Les pertes sont considérables pour les éleveurs. Pour l’année 2015  qui vient de s’achever, l’Apess estime à plus de 500 millions Fcfa le montant des rançons versées aux preneurs d’otages sans compter les milliers de têtes de boeufs emportées par les ravisseurs ou simplement égarées dans la nature. «Bientôt, on parlera d’une catastrophe alimentaire dans la sous-région. C’est connu de tous qu’aujourd’hui, ce sont les boeufs de l’Adamaoua qui nourrissent non seulement le Cameroun, mais aussi toute la sous-région Afrique centrale.

Il faudra ajouter à cette catastrophe, l’impact psychologique des victimes et surtout, de leurs enfants. Actuellement par exemple, les familles fuient les villages de l’arrondissement de Martap pour la ville, et les enfants qui fréquentaient dans ces villages n’arrivent pas à trouver un établissement scolaire ici en ville», avoue Abdoulaye, membre de l’Apess.

EFFECTIFS RÉDUITS

En tout cas, ce n’est pas la première fois que la région de l’Adamaoua est en proie à l’insécurité. Les coupeurs de route y régnaient en maîtres avant que le Bataillon d’Intervention Rapide (BIR) ne réduise le phénomène à sa plus simple expression. Mais la guerre contre Boko Haram a aspiré les forces en direction de l’Extrême-Nord, privant ainsi d’autres régions, dont celle de l’Adamaoua, des effectifs capables d’offrir une véritable sécurité aux populations. Ce d’autant plus que, pour la région Château d’eau du Cameroun, la guerre en Centrafrique apportait son lot de réfugiés et de rebelles en quête d’espace vital et de moyens de survie. «Lorsque le BIR est entré en action contre les coupeurs de route, nous avons tout de suite vu les résultats. Aujourd’hui, les effectifs sont très réduits à cause de la guerre contre Boko Haram et les ex-coupeurs de route se sont reconvertis en preneurs d’otages. Ils possèdent désormais un boulevard», témoigne Ibrahim, habitant de Ngaoundéré. Les forces de défense et de sécurité ne nient pas les difficultés. «Nous avons un problème d’hommes et de logistique.

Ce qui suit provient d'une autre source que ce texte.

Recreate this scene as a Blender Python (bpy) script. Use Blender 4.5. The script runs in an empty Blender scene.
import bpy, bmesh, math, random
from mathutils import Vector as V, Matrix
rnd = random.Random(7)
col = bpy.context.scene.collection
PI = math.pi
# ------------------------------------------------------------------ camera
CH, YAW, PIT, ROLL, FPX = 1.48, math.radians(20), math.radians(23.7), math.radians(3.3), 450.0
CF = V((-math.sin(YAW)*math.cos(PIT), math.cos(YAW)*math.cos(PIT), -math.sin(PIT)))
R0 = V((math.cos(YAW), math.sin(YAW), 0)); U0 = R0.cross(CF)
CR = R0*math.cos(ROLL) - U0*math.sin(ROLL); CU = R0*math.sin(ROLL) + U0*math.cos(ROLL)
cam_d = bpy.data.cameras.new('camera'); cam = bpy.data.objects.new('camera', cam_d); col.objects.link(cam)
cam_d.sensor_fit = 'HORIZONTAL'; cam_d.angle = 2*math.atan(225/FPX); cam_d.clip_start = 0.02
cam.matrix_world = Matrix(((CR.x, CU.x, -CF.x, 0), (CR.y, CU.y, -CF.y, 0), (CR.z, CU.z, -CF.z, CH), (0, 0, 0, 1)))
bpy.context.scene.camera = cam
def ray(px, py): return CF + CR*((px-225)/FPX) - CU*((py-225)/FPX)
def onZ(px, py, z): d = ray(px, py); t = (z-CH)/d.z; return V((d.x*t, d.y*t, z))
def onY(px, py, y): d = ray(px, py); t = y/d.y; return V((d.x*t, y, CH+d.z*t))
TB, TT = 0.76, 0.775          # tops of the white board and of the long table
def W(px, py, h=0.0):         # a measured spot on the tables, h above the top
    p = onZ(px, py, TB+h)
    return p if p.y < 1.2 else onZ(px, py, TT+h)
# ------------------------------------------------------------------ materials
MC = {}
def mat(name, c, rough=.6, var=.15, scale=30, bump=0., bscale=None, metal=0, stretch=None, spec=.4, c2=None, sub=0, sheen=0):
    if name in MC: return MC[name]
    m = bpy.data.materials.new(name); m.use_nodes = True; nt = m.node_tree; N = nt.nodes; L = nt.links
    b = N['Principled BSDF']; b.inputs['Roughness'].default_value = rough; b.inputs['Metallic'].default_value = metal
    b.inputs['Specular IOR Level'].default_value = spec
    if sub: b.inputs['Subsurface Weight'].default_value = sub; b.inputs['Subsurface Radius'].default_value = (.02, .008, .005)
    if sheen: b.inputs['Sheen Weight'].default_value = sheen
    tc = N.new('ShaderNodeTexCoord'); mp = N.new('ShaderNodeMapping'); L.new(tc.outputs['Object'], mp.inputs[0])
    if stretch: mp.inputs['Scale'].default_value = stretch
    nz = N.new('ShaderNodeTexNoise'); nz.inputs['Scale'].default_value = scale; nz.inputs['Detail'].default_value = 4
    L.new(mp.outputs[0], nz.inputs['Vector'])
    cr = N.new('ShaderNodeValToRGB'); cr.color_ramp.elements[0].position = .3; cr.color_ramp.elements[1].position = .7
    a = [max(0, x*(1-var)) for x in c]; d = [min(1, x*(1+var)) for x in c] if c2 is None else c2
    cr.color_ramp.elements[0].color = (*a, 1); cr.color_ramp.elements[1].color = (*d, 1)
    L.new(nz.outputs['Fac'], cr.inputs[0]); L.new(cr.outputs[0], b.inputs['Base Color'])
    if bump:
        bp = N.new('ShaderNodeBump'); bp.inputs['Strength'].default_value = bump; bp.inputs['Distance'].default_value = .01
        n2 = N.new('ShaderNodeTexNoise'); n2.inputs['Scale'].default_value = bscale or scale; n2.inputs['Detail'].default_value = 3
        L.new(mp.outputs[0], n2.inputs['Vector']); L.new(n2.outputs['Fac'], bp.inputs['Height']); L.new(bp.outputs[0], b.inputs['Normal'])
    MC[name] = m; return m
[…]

Ces preneurs d’otages et autres empruntent des pistes où seules peuvent passer des engins à deux roues. Il nous faut donc des motos. Je peux vous assurer qu’avec les hélicoptères, on n’a pas trois jours pour qu’on ne parle plus de prise d’otage dans cette région. Malheureusement, tout est concentré à Yaoundé, Douala et à Maroua et pour qu’un hélicoptère décolle, il faut l’autorisation du chef de l’Etat», affirme un officier. En attendant, les éleveurs essayent tant bien que mal de se défendre avec les moyens de bord. «Autrefois, nos bergers se baladaient avec les couteaux, sabres et même des flèches. Mais aujourd’hui, l’Etat les a désarmés et ils n’ont plus de quoi se défendre. Nous réfléchissons à une formation en auto-défense même comme les armes ne seront pas les mêmes que celles de nos ravisseurs. Mais avant cette phase, nous allons sensibiliser les nôtres sur la nécessité de communiquer la bonne information aux forces de maintien de l’ordre. Il est temps pour nous de créer une sorte de solidarité dans les villages», fait savoir Harissou, un éleveur. Et ce dernier de poursuivre : «Nous constatons un abandon du secteur de l’élevage par l’Etat. Certes, il y a des écoles de formation des vétérinaires, mais nous voulons aussi des centres de formation des bouviers. Il faut que les bergers soient professionnels. Pour ce faire, il faut organiser les états généraux du secteur de l’élevage. L’apprentissage traditionnel a montré ses limites», énonce-t-il. A l’allure où vont les choses, le Cameroun sera émergent sans la région de l’Adamaoua, car sa principale source de revenus se trouve aujourd’hui plombée par l’insécurité, fait remarquer pour sa part un opérateur économique local.